Atmospheric aerosols can indirectly influence global climate budget by changing the microphysical structure, lifetime, and coverage of clouds. While it is generally agreed that aerosol indirect effects act to cool the Earth-atmosphere system by increasing cloud reflectivity and coverage, the magnitudes of the indirect effects are poorly understood. The formation of cloud droplets from aerosol particles is kinetically controlled by the availability of water vapor, equilibrium water vapor pressure above the growing droplet surface, and both the gas phase and aerosol phase mass transfer resistances. It has been hypothesized that the formation of surface organic films or the delay in dissolution of solute could significantly delay the growth of cloud droplets. Such delay could lead to a higher maximum supersaturation within a rising cloud parcel, and therefore a higher droplet number concentration and smaller droplet size at constant liquid water content. When only a subset of the droplets experiences significant growth delay, the overall droplet size spectrum will be broadened, which facilitates the formation of precipitation.

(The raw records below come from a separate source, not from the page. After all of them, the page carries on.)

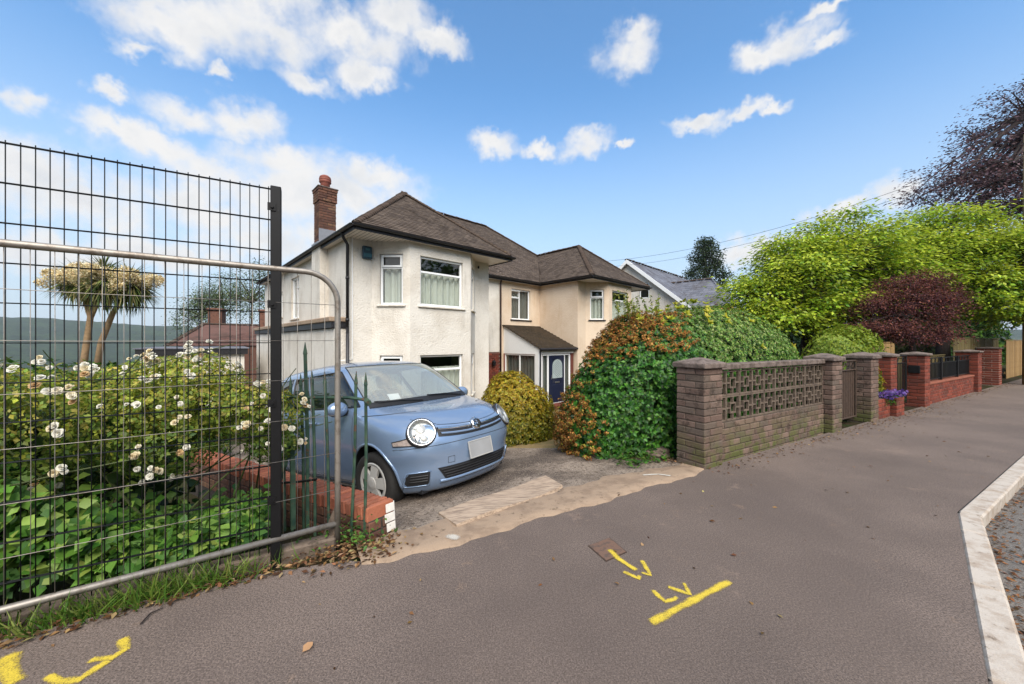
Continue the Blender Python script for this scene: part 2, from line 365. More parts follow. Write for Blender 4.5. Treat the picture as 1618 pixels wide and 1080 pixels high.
def mk_brick(name, c1, c2, c3, stain, samt, moss=None):
    t = MT(name, .9, 0, .2).base(c1); r = t.rand(); t.mix(t.rng(r, .25, .55), c2); 
    n2 = t.N.new('ShaderNodeMath'); n2.operation = 'FRACT'; mm = t.mul(r, 7.31); t.L.new(mm, n2.inputs[0]); t.mix(t.rng(n2.outputs[0], .6, .95, 0, .8), c3)
    t.mix(t.rng(t.noise(7, 6, .7), .5, .66, 0, samt), stain); t.mix(t.rng(t.noise(30, 4, .7, 4), .62, .74, 0, .4), lin(190, 176, 164, .6))
    if moss:
        f = t.mul(t.zmask(.55, -.05), t.rng(t.noise(5, 4, .6, 8), .38, .6)); t.mix(f, moss)
    t.val(t.noise(90, 3, .6), .8, 1.2); t.bump(t.noise(60, 5, .7), .6, .008); return t.done()
M['brick_old'] = mk_brick('weathered_brown_brick', lin(156, 130, 116, .56), lin(136, 112, 100, .54), lin(126, 112, 100, .52), lin(70, 58, 50, .54), .7, lin(112, 116, 66, .55))
M['brick_red'] = mk_brick('red_brick', lin(176, 92, 72, .50), lin(152, 80, 64, .48), lin(132, 80, 68, .48), lin(92, 56, 46, .5), .5)
M['brick_drive'] = mk_brick('orange_coping_brick', lin(198, 122, 92, .6), lin(178, 104, 80, .58), lin(160, 100, 80, .58), lin(104, 70, 54, .6), .45)
M['brick_chim'] = mk_brick('chimney_brick', lin(142, 100, 82, .52), lin(120, 86, 74, .5), lin(156, 120, 94, .52), lin(66, 54, 50, .55), .6)
M['mortar'] = mk_conc('old_mortar', lin(128, 112, 98, .5), lin(104, 92, 80, .5), lin(60, 54, 46, .6), 20, .7)
M['mortar_red'] = mk_conc('red_wall_mortar', lin(150, 112, 98, .45), lin(126, 92, 80, .45), lin(90, 64, 54, .6), 20, .5)
M['mortar_dark'] = mk_conc('dark_mortar', lin(96, 86, 78, .5), lin(76, 68, 62, .5), lin(50, 46, 40, .6), 20, .5)
M['terracotta'] = plain('terracotta', lin(160, 92, 76, .6), .8, 0, .15, 14)
def mk_wood(name, c, c2, axis=(1, 1, 1), dark=lin(70, 56, 44, .6)):
    t = MT(name, .8, 0, .25).obj().base(c); t.val(t.rand(), .75, 1.2); t.stretch(axis); t.mix(t.rng(t.noise(6, 6, .65), .4, .65), c2); t.mix(t.rng(t.noise(14, 6, .7, 3), .6, .74, 0, .6), dark); t.bump(t.noise(20, 5), .5, .006); return t.done()
M['board'] = mk_wood('weathered_board', lin(196, 172, 148, .66), lin(164, 142, 122, .62), (1, 7, 7), lin(122, 104, 88, .6))
M['fencewood'] = mk_wood('mossy_fence_board', lin(128, 110, 70, .58), lin(100, 94, 56, .55), (8, 8, 1))
M['newwood'] = mk_wood('pale_fence_board', lin(196, 160, 108, .6), lin(176, 140, 92, .6), (8, 8, 1), lin(140, 106, 66, .6))
M['polewood'] = mk_wood('pole_wood', lin(150, 128, 90, .6), lin(120, 100, 70, .6), (9, 9, .6))
M['bark'] = plain('bark', lin(96, 80, 66, .55), .9, 0, .3, 14)
M['bark_dark'] = plain('dark_bark', lin(66, 54, 50, .5), .9, 0, .3, 14)
M['canebark'] = plain('pale_trunk', lin(170, 140, 104, .6), .9, 0, .25, 18)
M['stem'] = plain('green_stem', lin(98, 110, 60, .55), .7, 0, .25, 18)
def mk_leaf(name, rough=.5, trans=.3, spec=.35):
    t = MT(name, rough, 0, spec); a = t.N.new('ShaderNodeAttribute'); a.attribute_name = 'Col'; t.base(a.outputs['Color']); m_ = t.done()
    tr = t.N.new('ShaderNodeBsdfTranslucent'); t.L.new(a.outputs['Color'], tr.inputs[0]); mx = t.N.new('ShaderNodeMixShader'); mx.inputs[0].default_value = trans
    o = t.N['Material Output']; t.L.new(t.b.outputs[0], mx.inputs[1]); t.L.new(tr.outputs[0], mx.inputs[2]); t.L.new(mx.outputs[0], o.inputs[0]); return m_
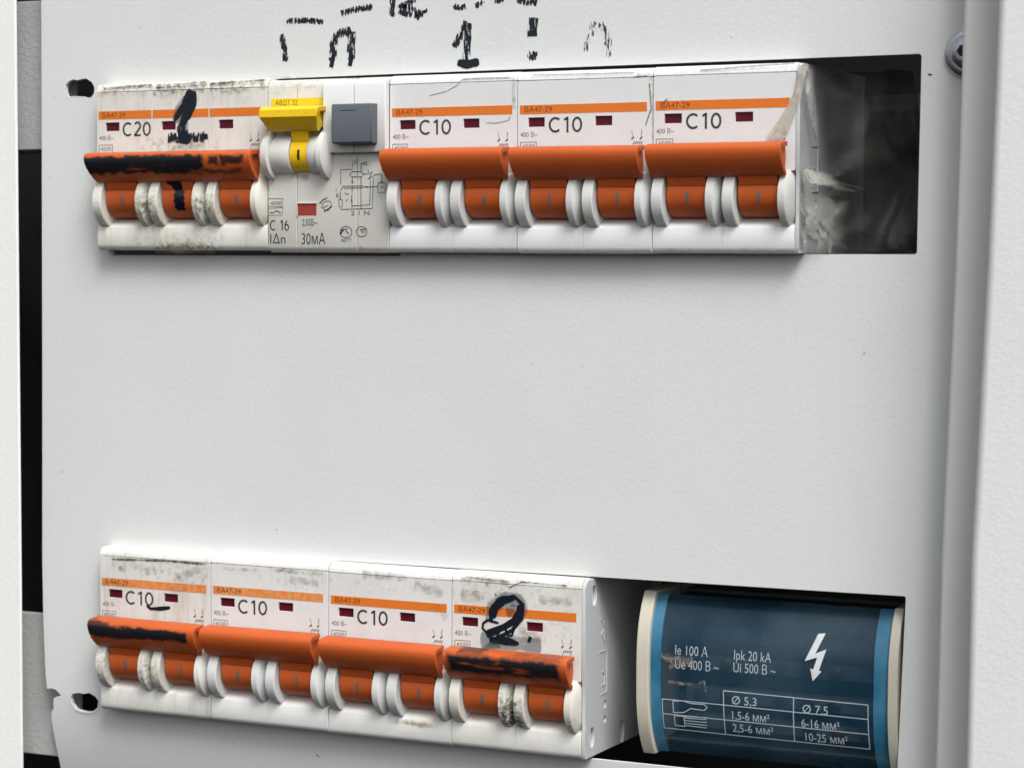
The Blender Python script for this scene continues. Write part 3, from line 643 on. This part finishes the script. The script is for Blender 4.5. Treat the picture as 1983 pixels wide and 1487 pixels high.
# print
mb = MB()
rating_glyphs(mb, 'C 16', .6, 5.7, 2.7, 6.0, .34); text(mb, 'I∆n', .7, 2.35, 2.4, -5.06, 4.6); text(mb, '30мА', 10.2, 2.15, 2.8, -5.06, 7.0)
text(mb, '230В~', 10.3, 6.9, 1.7, -5.06, 4.6)
mb.build('rating_print', M['print'], rc)
D = lambda L: loc(rc, [(640+x/8.26, 300+y/8.26) for x, y in L])
mb = MB()
dl = [[(165, 475), (165, 237), (350, 235), (350, 150), (410, 130)], [(165, 575), (215, 495)], [(215, 535), (520, 530)], [(215, 505), (520, 500)], [(160, 590), (160, 715)],
      [(140, 715), (190, 715), (190, 835), (140, 835), (140, 715)], [(165, 845), (165, 875), (670, 860), (680, 560), (690, 370)], [(345, 270), (495, 275), (525, 310), (500, 355), (345, 355), (310, 315), (345, 270)],
      [(350, 355), (350, 460)], [(325, 435), (375, 440)], [(495, 130), (490, 275)], [(490, 355), (490, 880)], [(350, 510), (345, 610)], [(345, 640), (335, 760)], [(350, 820), (630, 800), (640, 400)],
      [(525, 315), (600, 305)], [(600, 240), (620, 320), (670, 270), (620, 380)], [(600, 395), (725, 315), (820, 310), (820, 430)], [(520, 515), (760, 510)], [(760, 455), (880, 455), (880, 600), (760, 605), (760, 455)],
      [(560, 500), (600, 530)], [(230, 600), (260, 640), (300, 620)], [(245, 745), (280, 710)], [(345, 705), (345, 850)], [(500, 150), (580, 110), (590, 160), (530, 150)], [(790, 430), (850, 440)], [(800, 520), (845, 500), (830, 540)]]
for q in dl: line(mb, D(q), .20, -5.06)
for cx, cz, r_ in ((250, 1235, 95), (500, 1230, 85)):
    line(mb, D([(cx+r_*math.cos(a*.35), cz+r_*.95*math.sin(a*.35)) for a in range(19)]), .2, -5.06)
line(mb, D([(155, 1270), (215, 1190), (170, 1200)]), .5, -5.06); line(mb, D([(215, 1200), (270, 1180), (250, 1230), (300, 1260)]), .3, -5.06); line(mb, D([(470, 1200), (560, 1190), (540, 1240), (490, 1230)]), .3, -5.06)
text(mb, '1 N', *D([(345, 130)])[0], .9, -5.06); text(mb, '2 1 N', *D([(330, 965)])[0], 1.1, -5.06, 5.4); text(mb, 'Т', *D([(75, 600)])[0], .8, -5.06); text(mb, 'R', *D([(95, 690)])[0], 1.1, -5.06)
text(mb, 'МЕТТ', *D([(175, 1395)])[0], .8, -5.06, 2.9)
for q in ([(548, 402), (519, 404), (519, 417), (547, 417), (548, 402)], [(548, 385), (519, 385), (519, 400), (547, 400), (548, 385)]): line(mb, loc(rc, q), .14, -5.06)
text(mb, '4500', *loc(rc, [(524, 397)])[0], .9, -5.06, 3.4); line(mb, loc(rc, [(523, 412), (530, 412), (536, 408), (544, 413)]), .25, -5.06)
line(mb, loc(rc, [(619, 395), (625, 388), (634, 383)]), .3, -5.06); line(mb, loc(rc, [(628, 410), (643, 400)]), .3, -5.06); line(mb, loc(rc, [(622, 400), (628, 406), (636, 408), (642, 398), (640, 390), (630, 390), (624, 396), (628, 402), (636, 398)]), .2, -5.06)
mb.build('circuit_diagram', M['print'], rc)
smear(rc, 'soot', [([(560, 340), (600, 345)], 3), ([(690, 480), (740, 488)], 2.0), ([(520, 150), (625, 152)], 1.0)])
smear(rc, 'crack', [([(640, 158), (700, 157)], .5), ([(632, 296), (634, 318)], .5), ([(668, 152), (700, 152)], .4)], 'scratch')

# ------------------------------------------------------------------ blue covered distribution block
db = thing('terminal_block', 'blue covered terminal block with beige end plates and a white lightning arrow', 'terminal block', 156.4, -103.2, 0)
def bprof(off=0, n=24, h=20.6, back=26):
    P = [(-back, h-off)]
    for i in range(n+1):
        t = 1-2*i/n; s_ = t*(h-off); P.append((-5-off-5.2*abs(t)**3, s_))   # d value: y = -5-d
    return P+[(-back, -h+off)]
MB().prism([(d+.6, z_*1.0) for d, z_ in bprof(0, h=20.3)], .2, 3.5).build('end_plate', M['beige'], db, bevel=.3)
MB().prism([(d+.6, z_*1.0) for d, z_ in bprof(0, h=20.3)], 63.9, 66.3).build('end_plate', M['beige'], db, bevel=.3)
def shell(x0, x1, off, nm, mat, n=28, h=19.6, th=1.0):
    mb = MB(); vs_ = []; fs = []
    for k_ in (0, th):
        for x in (x0, x1):
            for i in range(n+1):
                t = 1-2*i/n; vs_.append((x, off+k_+5.2*abs(t)**3, t*h))
    m_ = n+1
    for i in range(n):
        fs += [(i, i+1, m_+i+1, m_+i), (2*m_+i, 2*m_+i+1, 3*m_+i+1, 3*m_+i), (i, i+1, 2*m_+i+1, 2*m_+i), (m_+i, m_+i+1, 3*m_+i+1, 3*m_+i)]
    mb.add(vs_, fs); return mb.build(nm, mat, db, smooth=60)
cv = shell(6.2, 60.2, .9, 'blue_cover', M['blue'])
shell(3.5, 6.25, .7, 'cover_edge', M['blue_edge']); shell(60.15, 63.9, .7, 'cover_edge', M['blue_edge'])
mb = MB(); mb.box(4.5, 62.5, 22, 40, -19, 19); mb.build('block_body', M['blockbody'], db, bevel=.4)
for y0_, z0_, z1_ in ((7.5, 12.8, 18.2), (8.5, -18.4, -16.2)): MB().box(5, 61.5, y0_, 21.5, z0_, z1_).build('cover_shade_block', M['black'], db, bevel=.4)  # black blocks added behind the cover to give its dark reflected band
for zz, yy in ((9, 15), (2, 13), (-6, 13), (-13, 15)):
    MB().box(8, 58, yy, yy+4, zz-1.8, zz+1.8).build('terminal_bar', M['bluegrey'], db, bevel=.3)
    for k_ in range(7):
        if (k_*3+int(zz)) % 4: MB().lathe_y([(yy, 1.6), (yy-.7, 1.6), (yy-.9, 1.3)], 12+k_*7, zz, 14).build('terminal_screw', M['brass'] if k_ in (1, 5) else M['steel'], db, smooth=50)
# white lettering on the cover (follows its curve)
def curved(mb):
    mb.v = [(x, .9+5.2*abs(zz/19.6)**3-.09, zz) for x, y, zz in mb.v]; return mb
def dl_(L): return loc(db, L, 0.5)
mb = MB()
def tx(s_, px, py, px2, h): (x, z_) = dl_([(px, py)])[0]; x2 = dl_([(px2, py)])[0][0]; text(mb, s_, x, z_, h, 0, x2-x)
tx('Ie 100 А', 1306, 1267, 1369, 2.3); tx('Ue 400 В ~', 1306, 1294, 1391, 2.3)
tx('Ipk 20 kA', 1420, 1277, 1492, 2.3); tx('Ui 500 В ~', 1419, 1301, 1501, 2.3)
curved(mb).build('rating_print', M['whiteprint'], cv)
mb = MB()
tx('Ø 5,3', 1416, 1363, 1464, 2.0); tx('Ø 7,5', 1553, 1380, 1602, 2.0); tx('1,5-6 мм²', 1416, 1393, 1488, 2.0); tx('6-16 мм²', 1550, 1408, 1624, 2.0)
tx('2,5-6 мм²', 1415, 1418, 1494, 2.0); tx('10-25 мм²', 1556, 1436, 1638, 2.0)
for q in ([(1281, 1353), (1680, 1393)], [(1281, 1382), (1680, 1423)], [(1281, 1411), (1400, 1424), (1680, 1453)], [(1400, 1337), (1680, 1365)], [(1400, 1337), (1400, 1424)], [(1536, 1350), (1534, 1438)], [(1680, 1365), (1680, 1453)], [(1281, 1353), (1281, 1411)],
          [(1302, 1357), (1302, 1380), (1322, 1380), (1336, 1372), (1362, 1376), (1368, 1370), (1362, 1364), (1336, 1362), (1322, 1357), (1302, 1357)], [(1303, 1386), (1303, 1406), (1322, 1408), (1322, 1388), (1303, 1386)],
          [(1322, 1391), (1366, 1394)], [(1322, 1396), (1366, 1400)], [(1322, 1401), (1366, 1406)], [(1322, 1406), (1364, 1411)], [(1322, 1388), (1366, 1390)]):
    L = dl_(q)
    for a, b_ in zip(L, L[1:]):
        k_ = 8; line(mb, [(a[0]+(b_[0]-a[0])*i/k_, a[1]+(b_[1]-a[1])*i/k_) for i in range(k_+1)], .24, 0)
curved(mb).build('size_table', M['whitefaint'], cv)
mb = MB()
for q_, w_ in (([(1272, 1268), (1300, 1276), (1345, 1280)], 3.2), ([(1290, 1292), (1330, 1286)], 2.2), ([(1350, 1325), (1362, 1318), (1366, 1345)], 1.0), ([(1290, 1320), (1345, 1326)], 1.4)): 
    mb = MB(); stroke(mb, dl_(q_), w_, 0); curved(mb).build('dust_smear', M['dust'], cv)
mb = MB(); P = dl_([(1580, 1229), (1594, 1228), (1577, 1266), (1598, 1258), (1585, 1298), (1590, 1300), (1573, 1319), (1568, 1294), (1574, 1296), (1581, 1273), (1557, 1280)])
sheet(mb, P, [], 0, .01, .8); n2 = len(mb.v)//2; mb.v = mb.v[:n2]; mb.a = mb.a[:n2]; mb.f = [f for f in mb.f if max(f) < n2]
curved(mb); mb.v = [(x, y-.05, z_) for x, y, z_ in mb.v]; mb.build('lightning_arrow_print', plain('white_arrow_print', (.62, .66, .68), .5), cv)

# ------------------------------------------------------------------ crumpled clear film at the end of the upper row
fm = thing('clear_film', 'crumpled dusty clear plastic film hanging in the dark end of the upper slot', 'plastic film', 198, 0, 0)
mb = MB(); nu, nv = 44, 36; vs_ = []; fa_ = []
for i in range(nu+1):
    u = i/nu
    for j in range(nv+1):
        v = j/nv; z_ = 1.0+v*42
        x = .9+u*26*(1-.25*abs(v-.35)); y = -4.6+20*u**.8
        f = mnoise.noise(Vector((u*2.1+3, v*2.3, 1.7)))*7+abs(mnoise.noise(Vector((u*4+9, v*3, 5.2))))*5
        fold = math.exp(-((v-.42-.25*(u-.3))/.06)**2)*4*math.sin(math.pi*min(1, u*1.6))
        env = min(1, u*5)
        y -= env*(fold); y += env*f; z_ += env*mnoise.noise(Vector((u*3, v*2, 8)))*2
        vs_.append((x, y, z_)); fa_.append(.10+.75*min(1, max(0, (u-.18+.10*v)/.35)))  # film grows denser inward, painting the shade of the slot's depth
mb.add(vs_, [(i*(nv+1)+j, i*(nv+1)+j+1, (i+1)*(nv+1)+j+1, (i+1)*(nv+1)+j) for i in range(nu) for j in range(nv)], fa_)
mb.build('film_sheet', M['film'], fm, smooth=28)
mb = MB(); L = [(1556, 128), (1551, 150), (1545, 185), (1532, 215), (1514, 250), (1500, 272)]; P = loc(fm, L)
wd = [2.4, 2.2, 2.2, 3.0, 4.0, 4.6]; vs_ = []
for i, ((x, z_), w_) in enumerate(zip(P, wd)):
    for k_ in range(4): vs_.append((x+w_*(k_/3-.5)*.9, -5.15-.7*math.sin(math.pi*k_/3)-.1*i, z_+w_*(k_/3-.5)*-.25))
mb.add(vs_, [(i*4+k_, i*4+k_+1, i*4+k_+5, i*4+k_+4) for i in range(5) for k_ in range(3)]); mb.build('tape_edge', M['tape'], fm, smooth=60)

def flap(corners, depth, seed, amp=2.0, name='film_flap'):
    """crumpled piece of film between four corners (x, y, z), thinning out towards the rim"""
    n = 16; vs_ = []; fa = []
    for i in range(n+1):
        for j in range(n+1):
            u, v = i/n, j/n
            p = [(1-u)*((1-v)*corners[0][k_]+v*corners[3][k_])+u*((1-v)*corners[1][k_]+v*corners[2][k_]) for k_ in range(3)]
            a_ = mnoise.noise(Vector((u*3+seed, v*3, seed))); b2 = abs(mnoise.noise(Vector((u*5, v*4+seed, 3))))
            vs_.append((p[0]+a_*amp*.5, p[1]-depth*math.sin(math.pi*u)*math.sin(math.pi*v)+(a_+b2)*amp, p[2]+a_*amp*.4))
            fa.append(min(1, 3.2*min(1-u, v, 1-v)+.12)*(1-.5*u))
    mb_ = MB(); mb_.add(vs_, [(i*(n+1)+j, i*(n+1)+j+1, (i+1)*(n+1)+j+1, (i+1)*(n+1)+j) for i in range(n) for j in range(n)], fa)
    return mb_.build(name, M['flap'], fm, smooth=25)
def f3(px, py, Y): (x_, z_) = loc(fm, [(px, py)], Y)[0]; return (x_, Y, z_)
flap([f3(1548, 352, -5.2), f3(1625, 390, 1), f3(1668, 366, -3), f3(1548, 318, -5.2)], 3, 2.3, 2.2)
flap([f3(1548, 488, -5), f3(1640, 488, 3), f3(1640, 385, 4), f3(1548, 372, -5)], 2, 6.1, 2.6)
flap([f3(1552, 160, -5.2), f3(1592, 330, 2), f3(1580, 130, 2), f3(1562, 122, -5.2)], 1, 9.4, 1.2)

During three recent field campaigns (CalNex-LA, CARES, and the Aerosol Intensive Observation Period at Brookhaven National Laboratory), the CCN activity and droplet growth of size-selected particles ranging from 25 to 320 nm were characterized by a cloud condensation nuclei (CCN) counter under supersaturations from 0.1% to 0.8%. The three campaigns allow us to examine the droplet growth for many representative organic aerosol types, including biogenic secondary organic aerosol (SOA), anthropogenic SOA, and organic aerosols from biomass burning. The droplet growth of size-selected ambient particles inside the CCN counter was found to be influenced by a number of parameters, including particle critical supersaturation, heterogeneity in particle composition, and particle concentration. For example, reduced droplet growth due to water vapor depletion was observed when particle concentration was higher than 200 cm^-3. The influences of the different parameters on droplet growth were modeled and compared with measurements. The potential impact of surface organic film on droplet growth was isolated by comparing the droplet growth of size-selected ambient particles to that of ammonium sulfate particles with the same critical supersaturation, and the results are discussed.